Bei einem Kriegsverbrauch der Ukraine von bis jetzt rund 60 Mrd. Dollar oder 220 Mio. pro Tag, reicht die milde Gabe von Rishi Sunak gerade mal für ein paar Stunden. Bei einem nächsten Mal wird es westliche Forderungen nach Verhandlungen geben, die gefälligst Selenski zu führen hat. Je länger Selenski sie ablehnt, desto besser – paradoxerweise – für den Westen. Dieser wird dann den Tatbeweis in der Hand haben, dass Selenski dem Rat des Westens nicht gefolgt ist.

Ist Ihnen die Pause bei den russischen Raketenangriffen der letzten Tage auch aufgefallen? In Moskau hat man offenbar plausible Gründe, auf ein Verhandlungssignal aus dem Westen zu warten. Der direkte Draht zwischen den Kontrahenten in Washington und in Moskau ist ja noch nicht vollständig abgebrochen.

Wenn nicht bald ein deutliches Zeichen kommt, wird es weitere Salven geben, die ein zusätzliches Stück Ukraine in Kälte und Dunkelheit versinken lassen. Die Verhandlungstür wird sich dann abermals öffnen und den Blick auf Selenskis fatales Dilemma freigeben:

Entweder er akzeptiert die russischen Gebietsgewinne und einiges mehr und wird als Looser entsorgt oder er führt den zerstörerischen Krieg fort und wird von den echten Militärs weggeputscht, die es in der Ukraine zweifellos noch gibt. Oder er wird vom Westen  ganz fallengelassen oder vom eigenen Volk zur Hölle geschickt. Oder alles zusammen.

Es wird gefährlich im Führerbunker in Kiew. Ob Selenski dann nach Florida flüchten darf, ist unwahrscheinlich. Damit der Westen sein Gesicht wahren kann, muss Selenski seines verlieren. Und möglicherweise sein Leben dazu. Das erleichtert die Kontrolle über die Vergangenheit und das Narrativ.

Damit der Westen gewinnen kann, muss also Selenski verlieren. Dann können die USA das tun, worin sie schon immer die Besten wahren: einen Krieg verlieren und den Sieg erklären. Es ist gelungen, die russische Expansion zu stoppen, wird dann zu hören sein. Und wenn Selenski nicht so ein verlogener und beratungsresistenter Clown gewesen wäre, hätte man Russland besiegt. (Damit wird gleichzeitig die Fortsetzung des Krieges mit neuem urkainischem Führungspersonal gesichert).

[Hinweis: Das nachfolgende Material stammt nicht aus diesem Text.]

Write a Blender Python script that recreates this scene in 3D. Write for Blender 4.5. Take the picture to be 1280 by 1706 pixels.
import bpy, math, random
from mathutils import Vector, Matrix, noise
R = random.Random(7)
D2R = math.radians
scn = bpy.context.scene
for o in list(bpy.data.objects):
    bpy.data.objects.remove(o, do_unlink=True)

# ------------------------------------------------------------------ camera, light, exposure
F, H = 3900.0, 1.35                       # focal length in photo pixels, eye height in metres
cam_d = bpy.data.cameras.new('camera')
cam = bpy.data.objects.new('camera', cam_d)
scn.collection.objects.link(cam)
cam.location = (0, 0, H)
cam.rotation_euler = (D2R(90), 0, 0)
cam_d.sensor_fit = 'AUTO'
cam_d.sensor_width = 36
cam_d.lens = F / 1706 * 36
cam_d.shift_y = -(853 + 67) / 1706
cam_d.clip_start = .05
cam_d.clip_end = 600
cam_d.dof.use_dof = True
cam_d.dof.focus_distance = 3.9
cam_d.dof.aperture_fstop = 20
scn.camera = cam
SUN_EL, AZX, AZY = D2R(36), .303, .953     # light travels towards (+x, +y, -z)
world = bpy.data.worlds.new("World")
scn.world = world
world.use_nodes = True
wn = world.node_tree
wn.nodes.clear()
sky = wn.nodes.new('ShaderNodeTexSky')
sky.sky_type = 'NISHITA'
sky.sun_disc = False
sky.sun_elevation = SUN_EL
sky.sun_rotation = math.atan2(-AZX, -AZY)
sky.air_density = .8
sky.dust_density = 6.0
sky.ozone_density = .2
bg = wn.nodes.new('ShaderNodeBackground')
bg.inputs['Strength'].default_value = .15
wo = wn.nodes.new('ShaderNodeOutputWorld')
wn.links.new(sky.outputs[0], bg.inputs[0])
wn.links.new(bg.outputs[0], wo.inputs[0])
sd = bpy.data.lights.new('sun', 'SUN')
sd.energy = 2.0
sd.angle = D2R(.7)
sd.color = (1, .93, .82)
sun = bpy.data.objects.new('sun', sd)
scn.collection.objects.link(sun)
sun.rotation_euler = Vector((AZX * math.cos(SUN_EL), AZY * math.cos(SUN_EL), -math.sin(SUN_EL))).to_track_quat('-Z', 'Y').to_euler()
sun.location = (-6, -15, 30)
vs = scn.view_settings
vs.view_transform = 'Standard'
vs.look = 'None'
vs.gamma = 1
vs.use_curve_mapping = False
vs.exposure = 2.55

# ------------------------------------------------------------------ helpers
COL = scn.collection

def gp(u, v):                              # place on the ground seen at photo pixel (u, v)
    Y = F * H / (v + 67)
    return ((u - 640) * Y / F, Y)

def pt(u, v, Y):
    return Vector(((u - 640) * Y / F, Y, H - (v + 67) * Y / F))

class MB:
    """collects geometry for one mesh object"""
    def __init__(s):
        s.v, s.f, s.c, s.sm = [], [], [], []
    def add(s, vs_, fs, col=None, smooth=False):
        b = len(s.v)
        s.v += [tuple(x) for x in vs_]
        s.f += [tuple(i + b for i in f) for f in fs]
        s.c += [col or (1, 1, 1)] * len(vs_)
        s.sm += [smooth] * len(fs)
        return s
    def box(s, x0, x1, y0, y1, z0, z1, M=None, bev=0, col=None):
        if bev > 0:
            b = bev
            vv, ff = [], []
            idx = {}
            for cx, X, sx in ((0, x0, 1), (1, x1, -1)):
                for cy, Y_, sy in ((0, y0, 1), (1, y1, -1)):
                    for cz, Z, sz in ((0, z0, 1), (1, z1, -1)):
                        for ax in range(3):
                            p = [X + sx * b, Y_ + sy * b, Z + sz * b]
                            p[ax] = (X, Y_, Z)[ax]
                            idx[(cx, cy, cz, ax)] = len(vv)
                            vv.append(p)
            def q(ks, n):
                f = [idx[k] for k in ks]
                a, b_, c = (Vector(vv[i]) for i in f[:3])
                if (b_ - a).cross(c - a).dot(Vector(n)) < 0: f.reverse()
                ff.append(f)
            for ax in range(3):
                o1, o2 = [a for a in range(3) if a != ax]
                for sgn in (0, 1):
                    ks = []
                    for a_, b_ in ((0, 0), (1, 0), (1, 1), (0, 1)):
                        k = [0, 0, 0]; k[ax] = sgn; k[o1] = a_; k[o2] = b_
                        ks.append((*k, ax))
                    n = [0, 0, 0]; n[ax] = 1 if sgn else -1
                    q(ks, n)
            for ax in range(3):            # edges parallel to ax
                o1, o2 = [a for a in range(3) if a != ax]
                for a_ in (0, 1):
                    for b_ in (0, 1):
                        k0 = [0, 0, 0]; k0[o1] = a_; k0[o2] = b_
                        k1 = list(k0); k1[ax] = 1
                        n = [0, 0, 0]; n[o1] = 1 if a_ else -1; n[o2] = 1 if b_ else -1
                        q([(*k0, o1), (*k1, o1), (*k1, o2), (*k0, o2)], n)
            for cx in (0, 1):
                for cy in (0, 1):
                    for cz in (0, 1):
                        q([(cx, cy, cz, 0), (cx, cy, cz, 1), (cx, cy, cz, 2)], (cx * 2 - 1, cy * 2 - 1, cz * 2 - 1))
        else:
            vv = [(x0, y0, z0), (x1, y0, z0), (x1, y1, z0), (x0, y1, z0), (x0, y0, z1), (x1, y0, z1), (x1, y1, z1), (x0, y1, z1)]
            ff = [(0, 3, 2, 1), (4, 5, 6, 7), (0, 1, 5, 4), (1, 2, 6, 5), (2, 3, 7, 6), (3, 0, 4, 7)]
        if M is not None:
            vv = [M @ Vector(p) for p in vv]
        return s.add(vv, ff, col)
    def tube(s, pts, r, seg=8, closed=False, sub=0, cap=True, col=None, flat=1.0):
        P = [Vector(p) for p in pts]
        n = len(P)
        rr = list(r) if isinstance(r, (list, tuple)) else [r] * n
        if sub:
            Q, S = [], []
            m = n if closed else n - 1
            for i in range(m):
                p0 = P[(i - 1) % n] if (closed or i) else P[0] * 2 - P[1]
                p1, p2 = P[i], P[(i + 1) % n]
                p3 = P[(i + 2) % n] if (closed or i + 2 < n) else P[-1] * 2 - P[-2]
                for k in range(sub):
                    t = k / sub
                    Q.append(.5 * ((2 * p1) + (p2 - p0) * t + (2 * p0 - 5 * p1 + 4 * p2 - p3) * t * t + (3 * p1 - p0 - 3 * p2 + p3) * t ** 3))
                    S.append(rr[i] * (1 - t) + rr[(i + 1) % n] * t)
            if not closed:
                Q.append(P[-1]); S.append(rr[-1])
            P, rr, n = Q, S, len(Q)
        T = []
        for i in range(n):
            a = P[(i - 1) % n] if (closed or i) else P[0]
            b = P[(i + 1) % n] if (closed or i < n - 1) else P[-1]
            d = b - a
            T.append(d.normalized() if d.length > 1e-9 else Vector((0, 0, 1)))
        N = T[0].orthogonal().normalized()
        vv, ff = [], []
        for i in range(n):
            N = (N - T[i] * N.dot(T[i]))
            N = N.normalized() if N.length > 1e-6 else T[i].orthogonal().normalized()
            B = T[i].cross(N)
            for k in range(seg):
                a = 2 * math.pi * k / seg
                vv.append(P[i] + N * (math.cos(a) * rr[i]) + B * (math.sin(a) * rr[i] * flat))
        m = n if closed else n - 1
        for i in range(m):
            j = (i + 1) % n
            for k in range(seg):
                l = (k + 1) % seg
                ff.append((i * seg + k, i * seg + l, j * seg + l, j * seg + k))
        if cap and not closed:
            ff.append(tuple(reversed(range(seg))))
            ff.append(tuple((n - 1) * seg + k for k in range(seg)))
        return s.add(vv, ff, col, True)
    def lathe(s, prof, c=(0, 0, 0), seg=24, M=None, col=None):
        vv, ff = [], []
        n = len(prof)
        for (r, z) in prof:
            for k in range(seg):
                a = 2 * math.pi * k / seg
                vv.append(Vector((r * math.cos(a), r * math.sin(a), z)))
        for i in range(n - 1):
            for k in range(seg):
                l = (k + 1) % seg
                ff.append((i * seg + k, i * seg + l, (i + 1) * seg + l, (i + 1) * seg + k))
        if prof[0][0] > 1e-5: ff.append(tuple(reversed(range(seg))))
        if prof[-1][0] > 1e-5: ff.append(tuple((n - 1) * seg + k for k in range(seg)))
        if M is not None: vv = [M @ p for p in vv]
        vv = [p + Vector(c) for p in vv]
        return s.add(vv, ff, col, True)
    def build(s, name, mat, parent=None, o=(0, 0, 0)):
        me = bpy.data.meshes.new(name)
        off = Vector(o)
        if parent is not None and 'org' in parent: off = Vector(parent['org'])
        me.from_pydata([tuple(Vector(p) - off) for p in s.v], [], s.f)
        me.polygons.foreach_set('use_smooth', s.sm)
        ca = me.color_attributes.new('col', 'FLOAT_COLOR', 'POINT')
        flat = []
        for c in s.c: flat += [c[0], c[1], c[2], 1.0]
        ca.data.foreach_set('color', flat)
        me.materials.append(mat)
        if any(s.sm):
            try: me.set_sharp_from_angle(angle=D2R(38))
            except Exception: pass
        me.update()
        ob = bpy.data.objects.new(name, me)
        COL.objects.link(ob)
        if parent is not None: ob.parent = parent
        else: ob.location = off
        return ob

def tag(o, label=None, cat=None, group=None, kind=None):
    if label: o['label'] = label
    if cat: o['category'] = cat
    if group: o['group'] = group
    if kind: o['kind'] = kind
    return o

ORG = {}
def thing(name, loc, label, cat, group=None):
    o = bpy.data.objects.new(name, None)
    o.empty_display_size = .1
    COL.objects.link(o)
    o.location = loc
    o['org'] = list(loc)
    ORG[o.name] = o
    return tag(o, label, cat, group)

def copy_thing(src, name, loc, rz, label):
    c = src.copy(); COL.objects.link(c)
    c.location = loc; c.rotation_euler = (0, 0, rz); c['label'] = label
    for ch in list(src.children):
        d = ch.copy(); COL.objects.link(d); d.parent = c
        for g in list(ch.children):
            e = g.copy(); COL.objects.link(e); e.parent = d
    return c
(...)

Aber die Siegesfreude wird nicht lange dauern. Denn Europa, wo bereits die Flüchtlinge aus den US-Kriegen in Afghanistan, im Irak, in Syrien, in Libyen und anderen afrikanischen Ländern die Heime füllen und die öffentlichen Kassen leeren, dieses Europa wird von Millionen von Flüchtlingen aus der Ukraine überschwemmt werden.

Maxim Timchenko, Chef der ukrainischen Energiefirma DTEK und hoch gelobt vom Word Economic Forum, empfiehlt seinen Landsleuten, sich für ein paar Monate ein warmes Plätzchen in einem anderen Land zu suchen. Sie sollten das Verlassen ihres Landes als Hilfe für den Sieg gegen Russland betrachten – die Flucht zum Sieg!

Man wird die ukrainischen Frauen nicht so leicht wieder nach Hause schicken können, denn dort herrscht ja der böse Russe, der den Soldaten Viagra als Waffe abgibt – eine der verrücktesten Fake-Geschichten aus den PR-Fabriken des vereinigten Westens.

Wie das winterkalte und keineswegs geeinte Europa mit einer Millionenwelle von Flüchtlingen fertig werden will, wissen wir nicht. Was wir wissen, ist, dass sie noch zu verhindern wäre, indem einer der westlichen Führer nach Moskau fahren, sich an Putins langen Tisch setzen und den Bann der westlichen Selbstüberschätzung brechen würde. Ob es auch passiert? Ich glaube nicht. Selbstüberschätzung korrigiert sich durch Fall, nicht durch Erkenntnis.

Was uns an dieser Tragödie so erschüttern muss, ist der Verlust der Menschlichkeit. Alles, was Russland wollte, war Sicherheit für seine Leute im Donbass (Minsk II) und die Neutralität der Ukraine. Nur: Die Forderungen schienen dem Westen so unerhört, dass er in einen Krieg schlitterte, den einige Falken in Washington vermutlich schon lange wollten.

Nach neun Kriegsmonaten scheint dieses Ziel in die Nähe zu rücken. Es wäre wesentlich leichter und ohne Verluste zu erreichen gewesen. Und, auch das muss gesagt sein: Es könnte auch ganz anders kommen.